> _Objective_: All the data below goes into the copy word for word, but the pictures don't.

> _Data provided_:

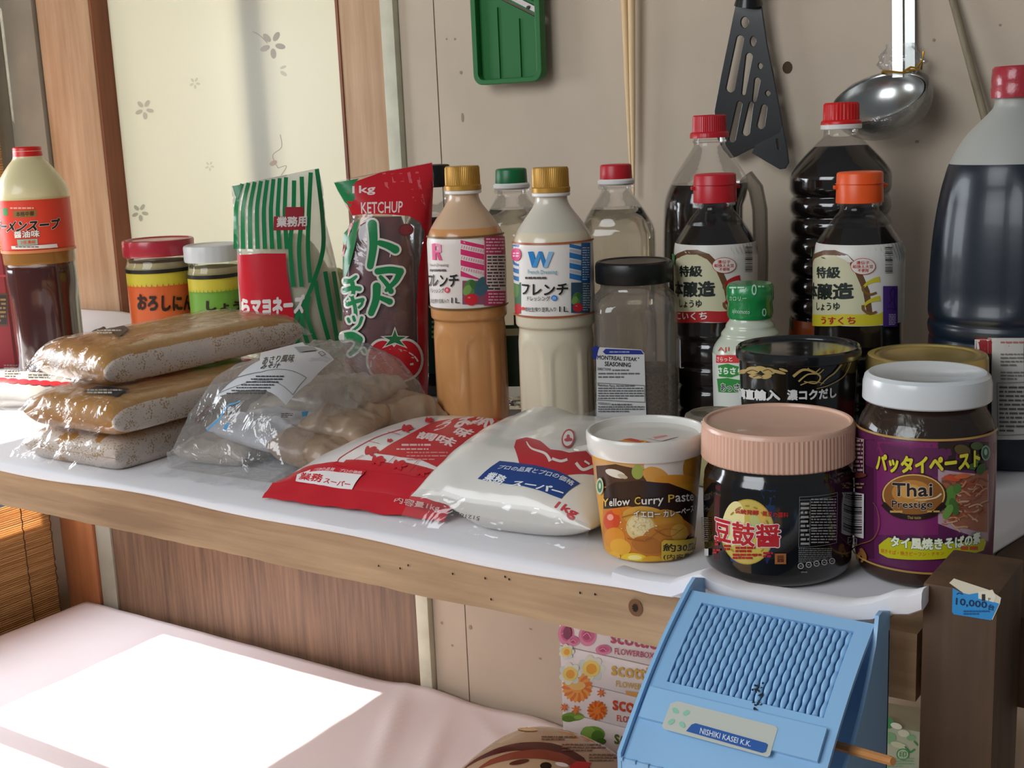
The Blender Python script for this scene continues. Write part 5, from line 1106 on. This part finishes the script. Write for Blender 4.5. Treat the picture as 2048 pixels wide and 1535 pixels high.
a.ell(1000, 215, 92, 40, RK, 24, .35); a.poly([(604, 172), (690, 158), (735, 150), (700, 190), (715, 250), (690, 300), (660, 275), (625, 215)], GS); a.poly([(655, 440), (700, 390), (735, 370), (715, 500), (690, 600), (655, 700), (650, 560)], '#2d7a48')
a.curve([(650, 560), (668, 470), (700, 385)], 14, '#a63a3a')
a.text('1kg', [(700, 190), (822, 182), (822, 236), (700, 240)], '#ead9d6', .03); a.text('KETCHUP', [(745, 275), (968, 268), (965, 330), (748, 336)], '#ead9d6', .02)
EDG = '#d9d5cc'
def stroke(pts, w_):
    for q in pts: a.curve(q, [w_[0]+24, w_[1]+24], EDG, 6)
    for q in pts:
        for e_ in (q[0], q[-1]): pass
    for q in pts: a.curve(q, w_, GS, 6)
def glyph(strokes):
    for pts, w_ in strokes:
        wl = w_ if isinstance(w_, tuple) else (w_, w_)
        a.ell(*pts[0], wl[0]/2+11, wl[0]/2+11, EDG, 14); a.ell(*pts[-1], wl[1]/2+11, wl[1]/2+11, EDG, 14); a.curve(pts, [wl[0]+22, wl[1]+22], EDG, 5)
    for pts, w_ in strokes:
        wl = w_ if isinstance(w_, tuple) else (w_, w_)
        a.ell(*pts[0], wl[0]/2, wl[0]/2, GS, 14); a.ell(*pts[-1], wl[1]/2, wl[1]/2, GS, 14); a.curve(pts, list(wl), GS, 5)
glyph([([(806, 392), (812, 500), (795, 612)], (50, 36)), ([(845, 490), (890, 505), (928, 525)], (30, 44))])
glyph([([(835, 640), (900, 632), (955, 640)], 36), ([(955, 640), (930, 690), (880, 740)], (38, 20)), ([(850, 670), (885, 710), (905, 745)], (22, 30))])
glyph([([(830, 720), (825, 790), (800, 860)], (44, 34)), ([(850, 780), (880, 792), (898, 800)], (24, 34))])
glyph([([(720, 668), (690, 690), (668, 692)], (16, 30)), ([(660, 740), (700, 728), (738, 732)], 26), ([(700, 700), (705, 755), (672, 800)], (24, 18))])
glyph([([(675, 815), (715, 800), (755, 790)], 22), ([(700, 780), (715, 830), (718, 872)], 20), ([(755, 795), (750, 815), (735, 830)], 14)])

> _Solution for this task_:
The Blender Python script for this scene continues. Write part 5, from line 1106 on. This part finishes the script. Write for Blender 4.5. Treat the picture as 2048 pixels wide and 1535 pixels high.
a.ell(1000, 215, 92, 40, RK, 24, .35); a.poly([(604, 172), (690, 158), (735, 150), (700, 190), (715, 250), (690, 300), (660, 275), (625, 215)], GS); a.poly([(655, 440), (700, 390), (735, 370), (715, 500), (690, 600), (655, 700), (650, 560)], '#2d7a48')
a.curve([(650, 560), (668, 470), (700, 385)], 14, '#a63a3a')
a.text('1kg', [(700, 190), (822, 182), (822, 236), (700, 240)], '#ead9d6', .03); a.text('KETCHUP', [(745, 275), (968, 268), (965, 330), (748, 336)], '#ead9d6', .02)
EDG = '#d9d5cc'
def stroke(pts, w_):
    for q in pts: a.curve(q, [w_[0]+24, w_[1]+24], EDG, 6)
    for q in pts:
        for e_ in (q[0], q[-1]): pass
    for q in pts: a.curve(q, w_, GS, 6)
def glyph(strokes):
    for pts, w_ in strokes:
        wl = w_ if isinstance(w_, tuple) else (w_, w_)
        a.ell(*pts[0], wl[0]/2+11, wl[0]/2+11, EDG, 14); a.ell(*pts[-1], wl[1]/2+11, wl[1]/2+11, EDG, 14); a.curve(pts, [wl[0]+22, wl[1]+22], EDG, 5)
    for pts, w_ in strokes:
        wl = w_ if isinstance(w_, tuple) else (w_, w_)
        a.ell(*pts[0], wl[0]/2, wl[0]/2, GS, 14); a.ell(*pts[-1], wl[1]/2, wl[1]/2, GS, 14); a.curve(pts, list(wl), GS, 5)
glyph([([(806, 392), (812, 500), (795, 612)], (50, 36)), ([(845, 490), (890, 505), (928, 525)], (30, 44))])
glyph([([(835, 640), (900, 632), (955, 640)], 36), ([(955, 640), (930, 690), (880, 740)], (38, 20)), ([(850, 670), (885, 710), (905, 745)], (22, 30))])
glyph([([(830, 720), (825, 790), (800, 860)], (44, 34)), ([(850, 780), (880, 792), (898, 800)], (24, 34))])
glyph([([(720, 668), (690, 690), (668, 692)], (16, 30)), ([(660, 740), (700, 728), (738, 732)], 26), ([(700, 700), (705, 755), (672, 800)], (24, 18))])
glyph([([(675, 815), (715, 800), (755, 790)], 22), ([(700, 780), (715, 830), (718, 872)], 20), ([(755, 795), (750, 815), (735, 830)], 14)])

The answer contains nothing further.